You teach people how to treat you.
-unknown
Then I set some other boundaries for the house that really helped, such as our no-news rule. If I allowed it, then any of the grands would keep the tv on MSNBC or CNN all day . Nope. I spend 40hrs a week watching news, I’m not letting that negativity leech on my time off. Sure, I’m not sitting watching it, but I’d get drawn in on a story and before I know it I can feel my BP rising and I’m adding another item on my “reasons to leave this country for a few years” list. And, if I’m being honest, the news is the last thing that anyone needs to watch nowadays. Anyone and everyone. Seriously–go learn a craft, play in the park, watch a movie…..go live your life. We didn’t have 24hr news when I was growing up, we had local news and the we watched world news and that was it. I rarely joined my parents for news hour, that was when I did my homework. But my kids are getting snippets of news here and there and I don’t like that one bit so this is where I pull out my mommy card and say no–not in my house. It was as if I’d lost 10lbs on my shoulders when I made the no-news rule. In fact I felt so much better that the no-news rule is in effect any time I am home. Occasionally I’ll watch if something major happens(such as 41’s death when I was on bereavement leave), but I can easily go a week without watching the news and be absolutely ok with that.
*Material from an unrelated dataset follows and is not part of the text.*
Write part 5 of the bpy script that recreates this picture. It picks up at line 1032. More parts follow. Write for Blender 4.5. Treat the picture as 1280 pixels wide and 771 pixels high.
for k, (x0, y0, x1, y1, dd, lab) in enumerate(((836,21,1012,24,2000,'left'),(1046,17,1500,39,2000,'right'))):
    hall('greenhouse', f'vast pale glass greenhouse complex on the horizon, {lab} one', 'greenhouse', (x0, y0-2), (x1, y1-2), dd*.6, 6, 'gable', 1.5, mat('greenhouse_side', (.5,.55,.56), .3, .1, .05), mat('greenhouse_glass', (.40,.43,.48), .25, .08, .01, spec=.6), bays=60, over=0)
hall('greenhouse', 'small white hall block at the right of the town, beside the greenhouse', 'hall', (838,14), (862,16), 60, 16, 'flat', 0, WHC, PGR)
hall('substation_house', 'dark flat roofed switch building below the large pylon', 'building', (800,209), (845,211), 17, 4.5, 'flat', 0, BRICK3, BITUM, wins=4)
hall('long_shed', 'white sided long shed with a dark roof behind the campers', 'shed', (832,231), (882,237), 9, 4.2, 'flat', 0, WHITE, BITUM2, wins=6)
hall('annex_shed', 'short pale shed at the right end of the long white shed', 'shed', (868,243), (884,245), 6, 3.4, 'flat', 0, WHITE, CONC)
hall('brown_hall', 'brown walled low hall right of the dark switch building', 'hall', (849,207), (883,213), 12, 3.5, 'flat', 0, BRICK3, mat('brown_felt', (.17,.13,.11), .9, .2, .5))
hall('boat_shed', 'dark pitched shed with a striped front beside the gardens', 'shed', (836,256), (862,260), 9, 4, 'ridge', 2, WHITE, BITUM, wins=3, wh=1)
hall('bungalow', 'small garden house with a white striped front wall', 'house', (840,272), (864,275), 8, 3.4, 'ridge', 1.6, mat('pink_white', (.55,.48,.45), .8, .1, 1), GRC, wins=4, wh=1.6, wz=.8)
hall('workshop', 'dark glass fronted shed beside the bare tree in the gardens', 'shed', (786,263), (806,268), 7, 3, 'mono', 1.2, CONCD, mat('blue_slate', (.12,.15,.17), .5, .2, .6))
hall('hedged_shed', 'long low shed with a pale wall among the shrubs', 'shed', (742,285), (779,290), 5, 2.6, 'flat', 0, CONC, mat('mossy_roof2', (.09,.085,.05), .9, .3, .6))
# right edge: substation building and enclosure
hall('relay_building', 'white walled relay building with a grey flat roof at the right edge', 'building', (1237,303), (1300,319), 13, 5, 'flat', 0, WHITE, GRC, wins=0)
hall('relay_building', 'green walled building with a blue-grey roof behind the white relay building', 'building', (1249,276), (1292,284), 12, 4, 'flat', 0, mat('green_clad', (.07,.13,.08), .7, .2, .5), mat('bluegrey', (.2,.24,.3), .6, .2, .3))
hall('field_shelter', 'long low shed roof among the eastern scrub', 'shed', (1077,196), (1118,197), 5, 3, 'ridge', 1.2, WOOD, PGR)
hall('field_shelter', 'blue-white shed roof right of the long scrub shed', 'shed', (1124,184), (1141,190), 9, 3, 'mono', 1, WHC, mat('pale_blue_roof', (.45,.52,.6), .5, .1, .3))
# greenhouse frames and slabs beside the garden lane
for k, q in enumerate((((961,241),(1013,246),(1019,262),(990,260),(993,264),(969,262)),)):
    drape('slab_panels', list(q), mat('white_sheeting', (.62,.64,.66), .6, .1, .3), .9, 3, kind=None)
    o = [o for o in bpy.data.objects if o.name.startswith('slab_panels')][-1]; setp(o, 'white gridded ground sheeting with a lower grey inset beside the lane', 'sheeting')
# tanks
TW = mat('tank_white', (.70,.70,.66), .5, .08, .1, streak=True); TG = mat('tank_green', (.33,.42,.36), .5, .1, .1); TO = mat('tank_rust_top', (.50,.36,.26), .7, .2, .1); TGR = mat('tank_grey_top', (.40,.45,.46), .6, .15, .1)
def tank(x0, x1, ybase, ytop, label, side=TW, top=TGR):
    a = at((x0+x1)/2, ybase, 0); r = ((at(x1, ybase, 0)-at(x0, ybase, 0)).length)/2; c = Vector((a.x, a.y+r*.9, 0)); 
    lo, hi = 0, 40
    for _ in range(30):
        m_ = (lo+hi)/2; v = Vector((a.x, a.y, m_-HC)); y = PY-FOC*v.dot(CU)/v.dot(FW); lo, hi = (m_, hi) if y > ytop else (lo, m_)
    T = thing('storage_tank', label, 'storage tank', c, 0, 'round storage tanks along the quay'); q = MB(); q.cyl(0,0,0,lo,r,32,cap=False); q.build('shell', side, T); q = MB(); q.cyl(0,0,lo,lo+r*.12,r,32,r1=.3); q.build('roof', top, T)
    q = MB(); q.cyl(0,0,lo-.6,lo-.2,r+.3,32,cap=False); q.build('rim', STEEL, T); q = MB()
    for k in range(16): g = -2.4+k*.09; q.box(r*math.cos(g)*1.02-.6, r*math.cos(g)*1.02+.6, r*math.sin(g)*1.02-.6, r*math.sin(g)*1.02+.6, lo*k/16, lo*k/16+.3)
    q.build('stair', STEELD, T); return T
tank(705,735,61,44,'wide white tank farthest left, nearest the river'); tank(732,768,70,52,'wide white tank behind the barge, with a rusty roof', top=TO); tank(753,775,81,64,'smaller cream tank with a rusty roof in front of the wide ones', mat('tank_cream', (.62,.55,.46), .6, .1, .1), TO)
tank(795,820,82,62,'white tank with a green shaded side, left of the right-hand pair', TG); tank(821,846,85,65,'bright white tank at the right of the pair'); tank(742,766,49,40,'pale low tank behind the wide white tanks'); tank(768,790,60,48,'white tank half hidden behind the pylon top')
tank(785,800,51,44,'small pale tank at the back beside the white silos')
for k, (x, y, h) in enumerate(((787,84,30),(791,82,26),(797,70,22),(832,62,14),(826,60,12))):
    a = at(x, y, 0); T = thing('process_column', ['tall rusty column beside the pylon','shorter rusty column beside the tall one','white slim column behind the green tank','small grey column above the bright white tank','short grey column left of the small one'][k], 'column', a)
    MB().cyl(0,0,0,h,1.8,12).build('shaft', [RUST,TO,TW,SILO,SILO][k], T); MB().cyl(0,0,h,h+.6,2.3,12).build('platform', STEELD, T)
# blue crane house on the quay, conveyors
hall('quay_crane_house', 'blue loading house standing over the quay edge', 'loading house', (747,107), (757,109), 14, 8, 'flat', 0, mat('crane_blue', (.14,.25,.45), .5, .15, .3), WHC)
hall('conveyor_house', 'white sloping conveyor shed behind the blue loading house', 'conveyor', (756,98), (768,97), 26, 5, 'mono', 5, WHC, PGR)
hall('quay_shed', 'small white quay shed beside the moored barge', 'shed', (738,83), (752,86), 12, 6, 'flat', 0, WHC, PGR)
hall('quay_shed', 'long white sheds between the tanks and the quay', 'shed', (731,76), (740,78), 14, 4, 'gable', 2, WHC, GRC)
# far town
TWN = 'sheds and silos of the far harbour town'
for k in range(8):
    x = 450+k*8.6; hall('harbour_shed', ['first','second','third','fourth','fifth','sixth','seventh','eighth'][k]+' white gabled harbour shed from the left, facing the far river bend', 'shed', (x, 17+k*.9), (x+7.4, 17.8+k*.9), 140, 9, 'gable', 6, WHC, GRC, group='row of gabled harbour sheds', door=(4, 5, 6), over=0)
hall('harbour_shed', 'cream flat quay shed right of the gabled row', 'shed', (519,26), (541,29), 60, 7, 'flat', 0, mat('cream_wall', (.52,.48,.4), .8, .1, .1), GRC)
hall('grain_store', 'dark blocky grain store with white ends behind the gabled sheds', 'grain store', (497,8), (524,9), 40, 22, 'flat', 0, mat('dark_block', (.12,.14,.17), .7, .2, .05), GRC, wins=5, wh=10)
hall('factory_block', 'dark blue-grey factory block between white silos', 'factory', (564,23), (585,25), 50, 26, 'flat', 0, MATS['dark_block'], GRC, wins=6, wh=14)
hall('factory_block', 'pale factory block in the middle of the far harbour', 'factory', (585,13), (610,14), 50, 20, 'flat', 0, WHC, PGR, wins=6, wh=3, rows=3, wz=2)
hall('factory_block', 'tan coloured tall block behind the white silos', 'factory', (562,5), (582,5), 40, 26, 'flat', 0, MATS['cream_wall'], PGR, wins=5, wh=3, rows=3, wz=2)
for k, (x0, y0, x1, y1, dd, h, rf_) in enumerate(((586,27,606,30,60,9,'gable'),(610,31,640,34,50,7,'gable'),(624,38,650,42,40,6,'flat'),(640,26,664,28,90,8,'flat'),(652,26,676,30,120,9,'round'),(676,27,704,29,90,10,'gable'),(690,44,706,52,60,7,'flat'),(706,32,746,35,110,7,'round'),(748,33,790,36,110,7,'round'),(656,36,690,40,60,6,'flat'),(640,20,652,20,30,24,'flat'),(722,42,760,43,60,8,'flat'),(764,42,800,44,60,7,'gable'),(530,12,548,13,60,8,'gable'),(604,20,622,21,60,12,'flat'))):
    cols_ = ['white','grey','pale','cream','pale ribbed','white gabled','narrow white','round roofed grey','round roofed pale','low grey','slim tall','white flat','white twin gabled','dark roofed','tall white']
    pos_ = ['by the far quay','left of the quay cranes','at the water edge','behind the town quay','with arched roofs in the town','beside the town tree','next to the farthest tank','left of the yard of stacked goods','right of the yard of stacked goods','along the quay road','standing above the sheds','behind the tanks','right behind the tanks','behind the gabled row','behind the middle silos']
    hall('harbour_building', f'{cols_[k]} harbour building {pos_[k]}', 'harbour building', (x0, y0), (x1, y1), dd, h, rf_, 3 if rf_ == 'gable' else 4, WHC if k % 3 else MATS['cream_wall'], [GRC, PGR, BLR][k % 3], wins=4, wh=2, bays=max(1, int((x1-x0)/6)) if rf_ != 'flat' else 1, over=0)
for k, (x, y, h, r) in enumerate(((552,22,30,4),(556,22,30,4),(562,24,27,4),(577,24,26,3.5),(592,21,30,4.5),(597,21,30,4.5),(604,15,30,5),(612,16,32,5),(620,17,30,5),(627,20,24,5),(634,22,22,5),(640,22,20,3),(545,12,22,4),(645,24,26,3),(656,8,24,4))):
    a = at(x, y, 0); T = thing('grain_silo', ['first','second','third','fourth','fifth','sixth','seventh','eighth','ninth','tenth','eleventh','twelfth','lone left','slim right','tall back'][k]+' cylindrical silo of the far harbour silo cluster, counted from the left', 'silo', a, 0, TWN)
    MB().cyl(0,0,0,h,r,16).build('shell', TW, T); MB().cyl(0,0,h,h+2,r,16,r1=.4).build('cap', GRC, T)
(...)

Really–you should try it, because the news is awful. All of it. The left side, the right side, the middle….I’ve been watching it for 17yrs and it has worn me down. I mean like worn me down. I’m not getting out that soapbox today, just believe me—life is happier without the news. I’m sure there are 17 different studies that prove this is true AND false, but again my life experience is dictating my actions. I’m not always right, but I’m pretty sure that I’m right about this.
It will all be ok in the end. If it’s not ok, then it’s not the end.